Optimization process in ANSYS- in simple words

This article will discuss the optimization process and explain the related terminologies such as DOE, RSM, CCD, etc. Using an example, we will further introduce the mentioned methods and options.

The first step in analyzing the behavior of any system is to identify the affecting parameters; next, the identified parameters should be varied to study how they can change the whole system. Different parameter study methods can be conducted to investigate the system behavior when the related parameters are varied. The simplest way is to change each parameter one at a time and observe the changes. Nevertheless, this method requires numerous experiments and is very time-consuming; besides, it is impossible to observe the interaction of different parameters and their combined effect on the outcome. To solve this problem Design of Experiment (DOE) method can help. Using this method, a researcher can account for all the possible combinations of affecting factors together and be confident regarding the coverage of all plausible cases.
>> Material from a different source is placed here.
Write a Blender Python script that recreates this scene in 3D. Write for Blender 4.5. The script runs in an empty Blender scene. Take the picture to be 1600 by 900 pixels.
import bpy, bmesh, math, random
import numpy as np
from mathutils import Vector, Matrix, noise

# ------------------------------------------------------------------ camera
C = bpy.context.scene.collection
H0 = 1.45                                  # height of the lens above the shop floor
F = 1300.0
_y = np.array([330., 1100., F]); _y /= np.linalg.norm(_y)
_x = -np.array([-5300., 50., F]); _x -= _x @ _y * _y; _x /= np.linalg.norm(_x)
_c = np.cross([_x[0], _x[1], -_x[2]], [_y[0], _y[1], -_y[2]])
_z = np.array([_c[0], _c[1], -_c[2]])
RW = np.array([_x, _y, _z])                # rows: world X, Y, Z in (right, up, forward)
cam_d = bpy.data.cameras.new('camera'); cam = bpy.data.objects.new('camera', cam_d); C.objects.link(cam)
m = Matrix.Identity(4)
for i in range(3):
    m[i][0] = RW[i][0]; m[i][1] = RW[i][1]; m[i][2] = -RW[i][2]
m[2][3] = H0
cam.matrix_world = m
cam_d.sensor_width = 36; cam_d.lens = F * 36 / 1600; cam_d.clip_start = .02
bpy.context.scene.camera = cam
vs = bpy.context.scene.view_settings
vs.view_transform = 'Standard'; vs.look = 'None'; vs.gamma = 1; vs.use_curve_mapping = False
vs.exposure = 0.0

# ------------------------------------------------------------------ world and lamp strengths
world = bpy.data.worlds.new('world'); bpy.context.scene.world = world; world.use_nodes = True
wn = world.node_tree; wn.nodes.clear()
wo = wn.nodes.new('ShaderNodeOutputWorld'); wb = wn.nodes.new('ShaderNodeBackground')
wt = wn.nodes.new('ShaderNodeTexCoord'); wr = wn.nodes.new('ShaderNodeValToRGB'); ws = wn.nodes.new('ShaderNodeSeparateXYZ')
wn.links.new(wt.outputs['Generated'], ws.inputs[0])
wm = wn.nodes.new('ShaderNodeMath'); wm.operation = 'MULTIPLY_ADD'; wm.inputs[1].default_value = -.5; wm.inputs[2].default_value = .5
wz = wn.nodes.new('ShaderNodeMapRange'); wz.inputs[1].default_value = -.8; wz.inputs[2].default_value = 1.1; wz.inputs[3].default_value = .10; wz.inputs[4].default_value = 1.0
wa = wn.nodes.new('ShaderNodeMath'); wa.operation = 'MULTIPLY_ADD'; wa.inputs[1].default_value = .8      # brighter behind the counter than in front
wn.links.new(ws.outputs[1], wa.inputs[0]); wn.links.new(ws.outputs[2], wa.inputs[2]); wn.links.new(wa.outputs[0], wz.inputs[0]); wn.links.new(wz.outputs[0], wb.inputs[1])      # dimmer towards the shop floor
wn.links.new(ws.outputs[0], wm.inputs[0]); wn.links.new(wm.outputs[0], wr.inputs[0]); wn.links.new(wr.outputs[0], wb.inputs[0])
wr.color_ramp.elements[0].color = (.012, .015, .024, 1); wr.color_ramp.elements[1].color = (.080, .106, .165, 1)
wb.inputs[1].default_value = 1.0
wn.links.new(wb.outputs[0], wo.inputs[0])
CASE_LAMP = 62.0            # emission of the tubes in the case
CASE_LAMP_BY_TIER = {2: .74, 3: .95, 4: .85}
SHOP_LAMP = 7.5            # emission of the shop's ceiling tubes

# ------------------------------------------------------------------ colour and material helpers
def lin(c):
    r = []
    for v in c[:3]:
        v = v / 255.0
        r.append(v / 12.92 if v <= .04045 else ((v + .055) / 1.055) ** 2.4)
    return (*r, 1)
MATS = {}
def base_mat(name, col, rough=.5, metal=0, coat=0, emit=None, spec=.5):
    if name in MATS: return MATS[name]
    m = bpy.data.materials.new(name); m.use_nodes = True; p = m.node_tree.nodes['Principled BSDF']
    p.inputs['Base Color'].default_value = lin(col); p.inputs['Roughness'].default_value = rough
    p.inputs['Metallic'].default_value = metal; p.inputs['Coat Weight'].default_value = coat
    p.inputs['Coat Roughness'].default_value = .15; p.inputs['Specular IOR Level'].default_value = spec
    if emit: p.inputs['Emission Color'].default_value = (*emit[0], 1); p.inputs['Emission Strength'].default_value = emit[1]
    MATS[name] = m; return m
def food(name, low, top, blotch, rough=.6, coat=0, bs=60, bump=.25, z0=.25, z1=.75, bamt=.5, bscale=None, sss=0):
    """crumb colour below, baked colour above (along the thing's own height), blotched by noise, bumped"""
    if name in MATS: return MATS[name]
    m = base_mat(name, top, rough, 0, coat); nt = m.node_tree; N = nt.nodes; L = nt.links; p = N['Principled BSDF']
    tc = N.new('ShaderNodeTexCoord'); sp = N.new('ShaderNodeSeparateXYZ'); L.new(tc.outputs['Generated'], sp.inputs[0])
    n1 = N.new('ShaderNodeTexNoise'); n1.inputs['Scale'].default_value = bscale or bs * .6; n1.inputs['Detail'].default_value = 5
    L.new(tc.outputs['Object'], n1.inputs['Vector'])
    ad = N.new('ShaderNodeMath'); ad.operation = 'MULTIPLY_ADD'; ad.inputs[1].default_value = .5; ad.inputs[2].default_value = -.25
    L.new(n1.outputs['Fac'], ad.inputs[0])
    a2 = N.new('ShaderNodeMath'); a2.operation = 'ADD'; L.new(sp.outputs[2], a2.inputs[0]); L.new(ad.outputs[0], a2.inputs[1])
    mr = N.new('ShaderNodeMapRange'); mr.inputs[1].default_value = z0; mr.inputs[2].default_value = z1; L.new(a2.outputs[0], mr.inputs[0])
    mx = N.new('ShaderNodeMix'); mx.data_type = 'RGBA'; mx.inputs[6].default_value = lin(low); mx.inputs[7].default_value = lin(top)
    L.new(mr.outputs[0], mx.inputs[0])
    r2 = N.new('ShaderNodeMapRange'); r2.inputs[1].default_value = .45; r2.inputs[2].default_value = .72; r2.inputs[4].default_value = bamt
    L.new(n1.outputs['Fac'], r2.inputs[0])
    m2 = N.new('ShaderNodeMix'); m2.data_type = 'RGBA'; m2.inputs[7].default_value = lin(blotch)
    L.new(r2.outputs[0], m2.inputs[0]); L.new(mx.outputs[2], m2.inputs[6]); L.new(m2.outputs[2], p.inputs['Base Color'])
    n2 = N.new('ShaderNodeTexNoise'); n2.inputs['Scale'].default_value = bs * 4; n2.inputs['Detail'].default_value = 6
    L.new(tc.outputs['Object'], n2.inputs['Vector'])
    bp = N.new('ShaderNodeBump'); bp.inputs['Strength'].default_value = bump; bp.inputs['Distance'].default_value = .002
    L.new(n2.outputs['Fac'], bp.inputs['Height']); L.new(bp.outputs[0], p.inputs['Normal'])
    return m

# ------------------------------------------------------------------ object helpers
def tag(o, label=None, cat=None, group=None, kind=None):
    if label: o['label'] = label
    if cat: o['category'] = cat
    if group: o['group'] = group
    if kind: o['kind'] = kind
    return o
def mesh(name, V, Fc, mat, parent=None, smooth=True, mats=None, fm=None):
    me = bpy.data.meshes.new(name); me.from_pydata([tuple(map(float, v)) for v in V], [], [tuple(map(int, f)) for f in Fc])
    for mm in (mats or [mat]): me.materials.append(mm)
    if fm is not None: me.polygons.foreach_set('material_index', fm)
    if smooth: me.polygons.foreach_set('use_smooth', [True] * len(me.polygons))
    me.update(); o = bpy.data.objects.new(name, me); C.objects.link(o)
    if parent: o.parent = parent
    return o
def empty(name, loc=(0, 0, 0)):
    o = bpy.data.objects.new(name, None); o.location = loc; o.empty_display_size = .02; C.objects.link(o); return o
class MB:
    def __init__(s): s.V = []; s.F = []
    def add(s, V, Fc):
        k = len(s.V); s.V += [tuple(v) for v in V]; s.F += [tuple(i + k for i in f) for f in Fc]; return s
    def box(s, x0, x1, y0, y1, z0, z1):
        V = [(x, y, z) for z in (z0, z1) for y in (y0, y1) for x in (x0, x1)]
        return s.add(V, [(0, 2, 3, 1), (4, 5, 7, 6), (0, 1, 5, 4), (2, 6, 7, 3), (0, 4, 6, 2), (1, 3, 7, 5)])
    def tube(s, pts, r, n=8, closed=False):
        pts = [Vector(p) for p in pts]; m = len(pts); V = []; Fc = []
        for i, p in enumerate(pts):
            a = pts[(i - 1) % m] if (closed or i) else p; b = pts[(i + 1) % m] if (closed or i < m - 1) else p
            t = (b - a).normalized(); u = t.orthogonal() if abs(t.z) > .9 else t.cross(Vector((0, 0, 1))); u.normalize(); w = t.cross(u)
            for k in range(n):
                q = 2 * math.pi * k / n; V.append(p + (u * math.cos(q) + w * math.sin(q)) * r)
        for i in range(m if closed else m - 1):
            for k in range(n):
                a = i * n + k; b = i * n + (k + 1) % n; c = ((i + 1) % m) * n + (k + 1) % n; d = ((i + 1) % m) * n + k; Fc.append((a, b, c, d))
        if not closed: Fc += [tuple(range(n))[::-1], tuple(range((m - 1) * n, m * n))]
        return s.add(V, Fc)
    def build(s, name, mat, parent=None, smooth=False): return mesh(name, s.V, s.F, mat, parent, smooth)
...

Using the DOE method, not only can users come up with a table of experiments in which all the needed input parameters and their combination are included, but also the users can define the range of changes for each parameter, culminating in a table which its headers are the input parameters and each row of that table denotes to one solution process or design point. For example, the MR-CFD team created the DOE table needed for the optimization process of a combustion chamber (Fig. 1), considering eight different input parameters, including Air inlet diameter, Fuel inlet diameter, Outer diameter the combustion chamber, etc. (Fig. 2). Using the table generated by ANSYS, we conducted 81 studies to assess the combined effect of the input parameters on the outputs (including Outlet temperature, Chamber heat flux, etc.) (Tab. 1).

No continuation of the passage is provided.